Kosmos Announce NET LOSS for First Quarter 2021

Kosmos Energy Ltd. announced its financial and operating results for the first quarter of 2021. For the quarter, the Company generated a net loss of $91 million, or $0.22 per diluted share. When adjusted for certain items that impact the comparability of results, the Company generated an adjusted net loss(1) of $33 million, or $0.08 per diluted share for the first quarter of 2021.
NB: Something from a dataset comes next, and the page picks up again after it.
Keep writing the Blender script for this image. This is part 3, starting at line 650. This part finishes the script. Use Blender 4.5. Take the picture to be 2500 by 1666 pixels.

FIRST QUARTER 2021 HIGHLIGHTS

  • Net Production(2) – 53,100 barrels of oil equivalent per day (boepd) with sales of 36,500 boepd, resulting in a material net underlift position of approximately 1.3 million barrels of oil
  • Phase One of the Greater Tortue LNG project ~58% complete at quarter end
  • Completion of an upsized $450 million offering of senior notes due 2028
  • Post-quarter end, successful reserve-based lending (RBL) redetermination and extension
  • Revenues – $176 million, or $53.66 per boe
  • Production expense – $46 million, or $13.91 per boe
  • General and administrative expenses – $22 million, $14 million cash expense and $8 million non-cash
  • Capital expenditures:
    • $44 million Base Business capital expenditures
    • $73 million Mauritania and Senegal
  • Net cash used in operating activities – $47 million

Commenting on the Company’s first quarter 2021 performance, Chairman and Chief Executive Officer Andrew G. Inglis said: “This month marks the tenth anniversary of Kosmos’ listing on the New York Stock Exchange. In those ten years, Kosmos has evolved from a frontier explorer to a full-cycle E&P with a diverse reserve base that has increased nearly seven-fold, building the platform for continued success over the next ten years. In the first decade of the company’s history, we maintained a strong focus on corporate responsibility, leading on transparency and positioning the business to deliver value to our stakeholders through the energy transition. 2021 is off to a strong start with momentum building across the business. We have begun infill drilling activities in Ghana and the Gulf of Mexico, will soon begin drilling in Equatorial Guinea, and are on track to deliver our production and cash flow targets for the year. Progress also continues on the Greater Tortue Project in Mauritania and Senegal, with Phase one 58% complete at the end of the first quarter. We have taken important steps to create a more permanent capital structure with the bond offering and the recently-completed RBL extension, which increased liquidity and cleared all material near-term debt maturities.”